On Sunday we checked out of our cottage in Jackson and made our way to our cabin in Last Chance, ID. Our drive would take us up through Grand Teton and into the heart of Yellowstone National Park then out to West Yellowstone and down to Island Park, ID. I decided to go a different route through Teton taking us along Mormon Row – it paid off with our first glimpse of a wild bison herd.




It was really cool to see buffalo in the wild, but I’ll be honest, they are not very exciting creatures. It was kind of like watching cattle in a field. It was still a cool experience because like trout, they live in beautiful places. We continued up following the Snake River through the Tetons on up into Yellowstone, where we were now following the Lewis. We had a short stop at Lewis Falls as we made our way to West Thumb Geyser Basin. There we got our first taste of the geothermal activity that Yellowstone is known for.






As you can probably tell in the pic of my wife(which was my favorite of the whole trip BTW), we are expecting our first child in November. We are very excited! Just trying to fit in as many trips as we can before that day arrives.

After West Thumb, we made our way toward the busiest part of the Park, Old Faithful. We had a little time to kill before the next eruption so we walked around the Upper Geyser Basin a bit. It didn’t take long to see why the Firehole River was named so.





Catching Old Faithful in person was definitely cool to experience, but I think I only need to do it once. In a different way, the inside of the Old Faithful Inn was just as impressive to see. We hopped back in the car and headed toward Grand Prismatic Spring. It was a bummer to find out that the boardwalk alongside the spring had collapsed that previous week and was being rebuilt so the site was closed to pedestrian traffic. We found more geysers, springs, and the Fountain Paint Pots just up the road at the Lower Geyser Basin.

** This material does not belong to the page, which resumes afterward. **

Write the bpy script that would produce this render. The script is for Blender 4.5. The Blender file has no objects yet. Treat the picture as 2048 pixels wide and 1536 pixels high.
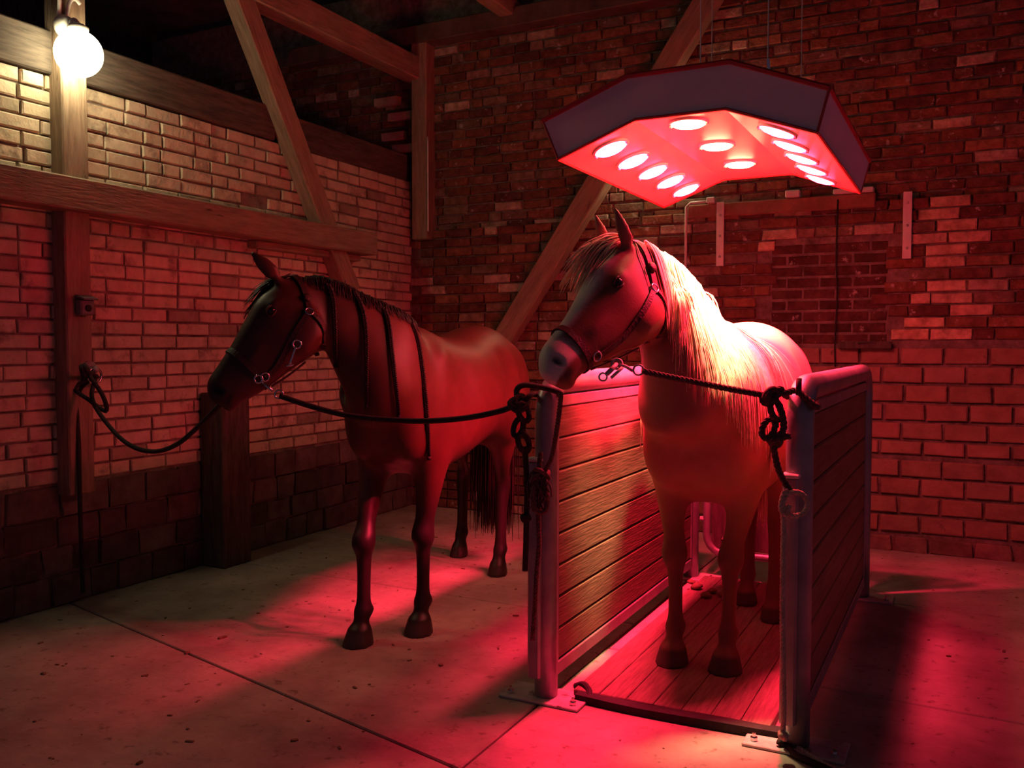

We made one more detour as we approached Madison to go check out the Firehole Falls. As soon as we got in the canyon I had to pull over to cast my line against a giant rock wall. It just seemed like a cool place to fish that had to be holding something. Sure enough I caught a little rainbow and missed another a little bigger right at the foot of the wall.




On our way out of the Park, following the Madison River now, we stopped to check out the elk that were grazing in the meadows. It was kind of funny to see a “wild” animal with a giant antenna protruding from his head.




It was a long day touring Teton and Yellowstone National Parks, finished off perfectly at the Madison Crossing Lounge. The beer was cold, the food was good, and the bartender was top notch. I’d recommend it to anyone headed to West Yellowstone.